SWA Group Wins Master Plan Assignment for Mexico's University of Monterrey Including Site-Design for Tadao Ando Building

July 28, 2009

SAN FRANCISCO--(BUSINESS WIRE)--SWA Group has won a design competition to provide master planning and landscape architecture improving sustainability for the 247-acre (100-hectare) campus of the University of Monterrey, Monterrey, Mexico. The assignment includes a phase-one implementation of site design for the Art and Design School Building under construction by noted architect Tadao Ando, the 1995 winner of the Pritzker Prize. SWA's assignment for the University of Monterrey (UDEM), Mexico's premier institution of higher education, will help transform the campus from a vehicular orientation to one that encourages pedestrian, bicycle and transit use. The master plan will also incorporate greater sustainability by use of indigenous plant materials, natural water-retention and filtration, low maintenance landscaping as well as site-design strategies to enhance the learning and collaboration among students and faculty. Tadao Ando's structure, called the Gate of Creation, is a $34.5 million project encompassing 94,000 square feet (8,719 square meters), with spaces for design, research, teaching and exhibition, as well as 22 laboratories and workshops.
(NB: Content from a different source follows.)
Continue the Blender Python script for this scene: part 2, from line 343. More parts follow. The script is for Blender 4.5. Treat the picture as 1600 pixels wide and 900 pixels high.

According to the university, the building will help it establish Mexico and Latin America as a leader in the education of art, architecture and design. "The landscape architecture and site design effort for UDEM is both a challenge and an honor that we are thrilled to be undertaking," said Rene Bihan, SWA's San Francisco-based managing principal overseeing the design team. "We will be working with the architect and the university to provide a proper landscape backdrop to what is considered one of the most significant architectural buildings in all of Latin America, while also helping the university move its campus to a higher level of sustainability." SWA Group has completed related assignments in the region including the award-winning Las Ventanas in Cabo San Lucas, Mexico. It provided landscape architecture for the California Academy of Sciences in San Francisco, the Fort Worth Museum of Modern Art, Stanford University, Soka University and Tokyo University of Foreign Studies in Tokyo.